RS: I was 29 and I’d been living in New York City for 10 years, because that was where all the creative music was going on. My goal there had always been to be able to support myself and a family as a musician, but the only way that I was able to really make that happen was to leave New York with these touring bands. I did the Tommy Dorsey Orchestra for a while, and I did this Sound of Music Broadway show tour. That’s how I ended up meeting my wife; she was in the cast, and we actually played Colorado Springs. 

When I saw the ad for the Academy band, I called the number, and Brad Eastin was actually the first guy I talked to. He was in charge of auditions, and he sent me the whole packet of information. And so I’m reading the requirements — proficient in all styles of improvisation, big band reading, sight reading — and I’m just like, this is a great fit. 

Indy: Still, you must have known that, in terms of creating original music, you’d have to do that part on your own. 

RS: Yeah, it’s very much a studio-musician job that I have at the Air Force Academy band. We’re asked to play all different styles of music and to perform, at a very high level, written music under the direction of someone else’s vision. And I just contribute to that the best I can. 

But for me, as that New York creative musician, I’ve got to get outside of that and have my own projects going. So yeah, there was a fair amount of me that knew there would be different requirements for me than what I was wanting for myself in New York, living the life of a creative jazz musician. 

Indy: No heroin, for instance. 

RS: [Laughs.] Yeah, right. Well, it’s amazing, at least in my experience in New York, how clean it was. At least with the people I hung out with. 

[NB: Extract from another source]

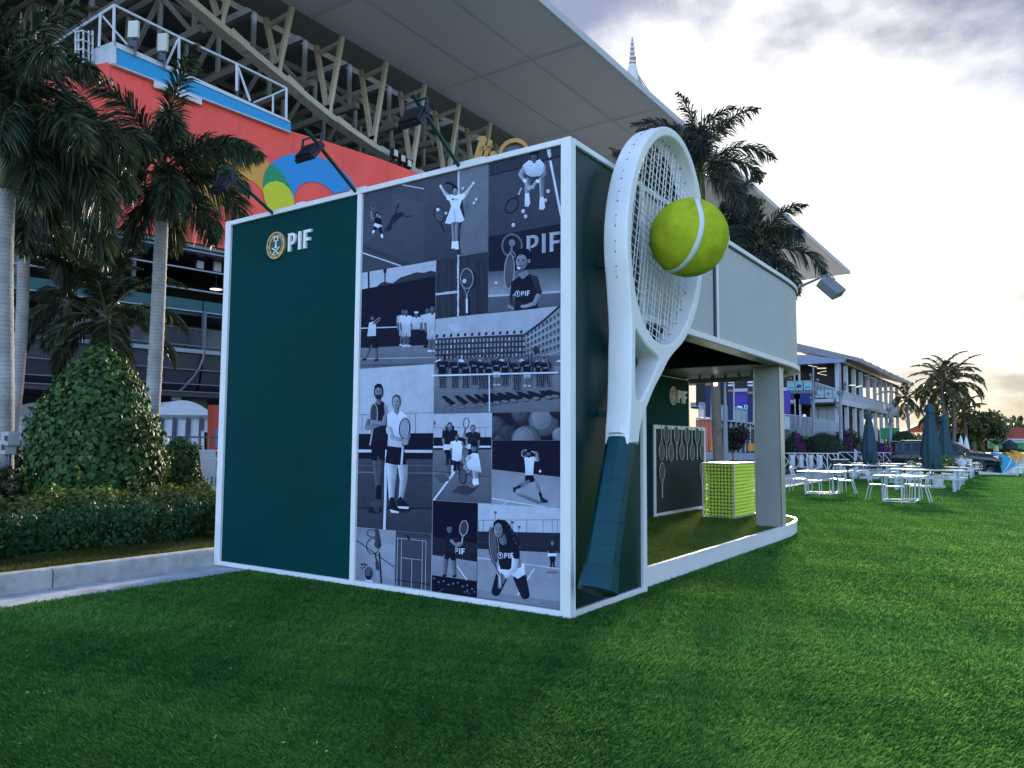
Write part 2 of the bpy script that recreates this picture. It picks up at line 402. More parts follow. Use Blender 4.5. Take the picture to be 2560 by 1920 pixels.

I mean, we’re a more knowledgeable generation, as far as how to be healthy. There’s a whole lot of paradigm shifts that have happened in the last couple generations, which have transferred into the life of a typical jazz musician. So I think that stereotype of Art Pepper or Charlie Parker, where heroin takes over their life, you don’t really see that as much today. 

There are a lot of people that feel they have to experience hardship and pain in order for there to be value in their music. But the way I see it, I’m in my late 30s right now, and it’s almost impossible to not have a certain degree of suffering that you pass through. So you don’t have to force immediate suffering on yourself. Life is hard and challenging, and so it’s a matter of overcoming that, and experiencing that hardship with an open mind. 

Indy: So how do you see the jazz scene here developing in the years to come? 

RS: You know, you have so many professional musicians here from the Air Force Academy band. And there’s actually an Army band out of Fort Carson now that moved in last year at some point. And you’ve got the Philharmonic people. So there’s a lot of professional musicians. 

And yet I don’t see — this is my own opinion — I don’t see enough people moving outside of those organizations to create their own thing. And so I see Brad as one of the longtime leaders who’s done an amazing job at really helping keep the music scene alive here in Colorado Springs. And he’s gonna continue doing that.